Ayrıca, yurt kahvaltılarında tarihi geçmiş meyve sularının dağıtıldığını, öğrencilerin bu soruna dair seslerini yalnızca ikinci el eşya satışı yapan gruplarda duyurduklarını ve böylelikle zehirlenmelerin önüne geçebildiklerini belirtti.
‘AJANLAŞMADIĞIMIZ İÇİN EĞİTİM HAKKIMIZ ENGELLENİYOR’
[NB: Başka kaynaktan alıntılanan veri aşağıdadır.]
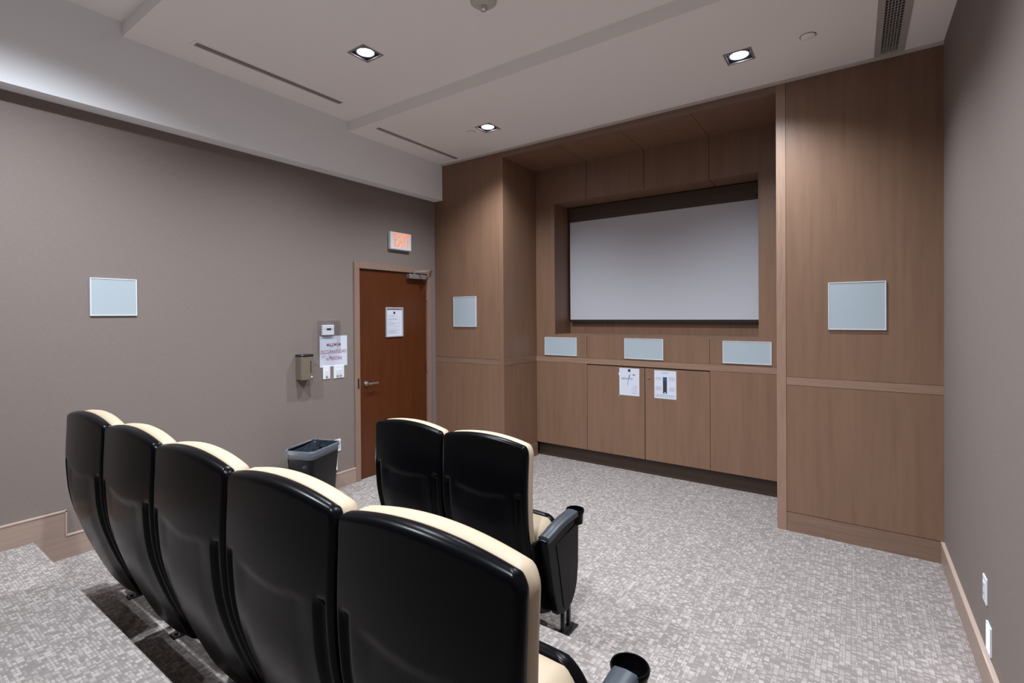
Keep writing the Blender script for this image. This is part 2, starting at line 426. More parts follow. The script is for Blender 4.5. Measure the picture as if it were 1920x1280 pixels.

Ajanlaştırılamadıkları için emniyet tarafından baskı yapılarak öğrenim ve barınma haklarının engellendiğini söyleyen Ahmet başlattığı eylem itibariyle gördüğü tepkileri ise şöyle anlattı: “Sosyal medyadan gördüğüm kadarıyla bazı kişiler şahsıma bazı örgüt yakıştırmalarında bulunmuş, Seyit Rıza heykeli önünde eylem yapmamı eleştirmiş ve bazıları da dile alınmayacak yakıştırmalarda bulunmuşlar. Canları sağ olsun ama şunu belirtmek isterim ki bu olayı yaşayan ben olsam da öğrencilerin demokratik haklarını engelleyen, öğrencilerin bağımsız eğitim hakkını baltalayan ve görüşü ne olursa olsun bir durum yaşandığı zaman hukuksuzca devletin kurumlarında çalışan kişiler keyfine göre öğrencilerin haklarını gasp edebiliyorlar.”
Bağımsız eğitim hakkı için başta öğrenciler olmak üzere herkesin sorumluluk alması gerektiğini vurgulayan Ahmet, kendi sürecine biraz daha değinerek, “Yurttan atılma kararımda ‘Öğrenci Dayanışma Grubu kurmak’ yazsa da; yurt müdürünün ‘karakoldan çıkınca yanıma gel’, polisin ‘zaten yurtta kaldığını biliyoruz’ söylemi var. Öbür yandan kayyum protestosuna katılan kişiler için doğrudan adliyede bir karar olmadığı ve konunun yurdu bağlayan bir karar olmadığı da açık” dedi.
Öğrenci dayanışma grubu her ne kadar ‘bahane’ olarak kabul edilse de bunun öğrencilerin temel hakkı olduğunu vurgulayan Ahmet, “Komünist bir dünya görüşüne sahip bir insan olarak zaten sistemin alternatifi bir sistem isterken, şu anda sistemin kendini meşrulaştıran demokratik yasalarını savunan bir duruma geldik” ifadelerine yer verdi.
ŞU AN AÇLIK GREVİNDEYİM
Ahmet, sadece kendisi için diğer öğrenciler için de eylem yaptığını ve şu an kalacak yer sıkıntısı çektiğini söyledi. Yurda geri alınıncaya kadar eylemine devam edeceğini de ekledi: “Her gün 17.00-19.00 saatleri arasında Dersin Seyit Rıza Meydanı’nda oturma eylemi yapacağım. Şu an açlık grevindeyim. Gözaltına alınma durumunda Anayasal haklarımın tamamen biteceğini kabul edip ölüm orucuna gireceğim.”
Ahmet Yıldız: “Başta öğrenci arkadaşlarım olmak üzere’ tüm devrimci-demokrat ve demokratik anayasal haklara saygısı olan insanları dayanışmaya çağırıyorum” şeklinde sözlerini sonlandırdı.